Seminar tersebut digelar setelah upacara wisuda bagi 15 lulusan atau “purnawiyata” sanggar pawiyatan “babaran” (angkatan) III, yang ditandai dengan penyerahan “partisara” (ijazah/sertifikat) dan pengalungan samir oleh pamong sanggar dan GKR Wandansari Koes Moertiyah selaku Ketua Yayasan Sanggar Pawiyatan Kabudayan Kraton Mataram Surakarta.
Ikut mewarnai jalannya wisuda, diserahkan penghargaan kepada para sponsor oleh pamong sanggar dan begitu pula sebaliknya. Bahkan, ada beberapa perusahaan yang menjadi sponsor menyerahkan cinderamata berupa produknya kepada setiap lulusan sanggar. Demo rias wajah juga dilakukan seorang make up artis profesional asal Salatiga, yang juga lulusan pertama sanggar pawiyatan.
Dalam balutan busana adat Jawa sesuai dengan posisi sanggar pawiyatan yang berada di bawah Kraton Mataram Surakarta serta keperluan kegiatan saat itu, lagu Indonesia Raya dikumandangkan dari ruang utama Pendapa ndalem Kusumayudan yang lebih 30 tahun terawat dan terjaga seusuai aslinya walau difungsikan sebagai Hotel Kusuma Sahid milik perusahaan Sahid Group.

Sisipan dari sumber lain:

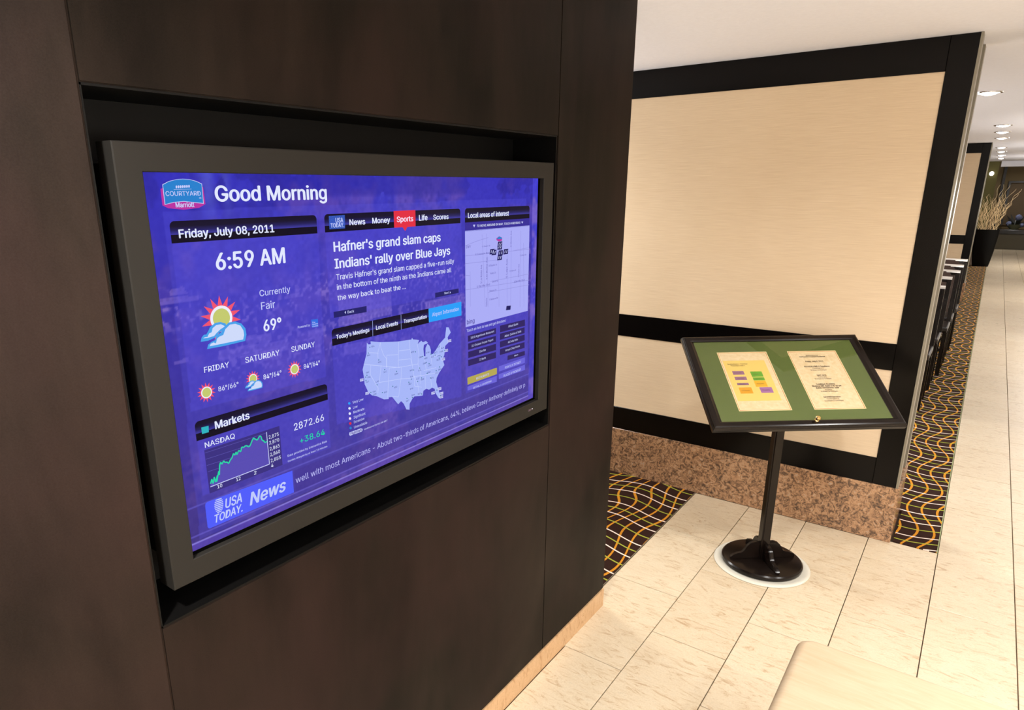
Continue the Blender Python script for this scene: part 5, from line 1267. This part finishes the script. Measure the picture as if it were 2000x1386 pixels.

Kesan nasionalisme dari jalannya upacara wisuda dan seminar yang diinisiasi sanggar dari lingkungan masyarakat adat itu, tentu tak bisa ditutup-tutupi. Namun, suasana adat Jawa dan sentuhan budaya Jawa juga tidak lepas sedikitpun dari acara dari pagi hingga siang tadi, terutama dengan hadirnya karawitan “live” yang mengiring jalannya acara dari awal hingga akhir.
Karena event yang digelar adalah seminar tentang tata-busana dan paes dengan menghadirkan contoh-contoh tatacara adat pengantin Jawa gaya Surakarta, maka yang tampak sejak awal hingga akhir sulit dibedakan dengan resepsi pernikahan yang selama ini digelar di hotel-hotel berbintang, gedung-gedung pertemuan dan di kalangan masyarakat terutama di wilayah Surakarta.
RMRP Resti Setiawan selaku Ketua Sanggar Pawiyatan dan Ketua Yayasan Sanggar Pawiyatan Kabudayan yang akrab disapa Gusti Moeng sempat memberikan sambutan secara terpisah di awal event itu. Ketua sanggar menekankan, perihal pengetahuan tata-busana dan paes pengantin adat Jawa “gagrag” Surakarta adalah bagian dari budaya Jawa yang bersumber dari Kraton Mataram Surakarta.
Menurutnya, Kraton Mataram Surakarta adalah kraton tertua di antara keluarga Dinasti Mataram. Karena, Surakarta meneruskan tradisi dan adat serta budaya dari para leluhur sebelumnya. Salah satunya, adalah pusaka tari Bedaya Ketawang yang pernah diciptakan Sultan Agung Prabu Hanyakrakusuma, hingga kini dirawat dan hanya ada di Kraton Mataram Surakarta.
Gusti Moeng pernah menyatakan, citra visual pengantin adat Jawa gaya Surakarta yang ternyata menjadi gaya favorit yang disukai di berbagai daerah bahkan sampai luar negeri, busana pengantin wanitanya meniru penari Bedaya Ketawang yang hanya ada di Kraton Mataram Surakarta. Untuk itu, mewakili kraton dirinya berterima kasih karena masyarakat ikut melestarikannya.
Sedangkan, dalam peragaan busana pengantin yang diperlihatkan sepasang peraga pengantin mengenakan busana adat yang sering dikenakan para raja, dikandung maksud bahwa keluarga yang sedang menggelar hajad menantu berharap agar kelak, pasangan pengantin bisa mendapatkan kehidupan dan kebahagiaan lahir-batin seperti yang dialami para raja. (won-i1).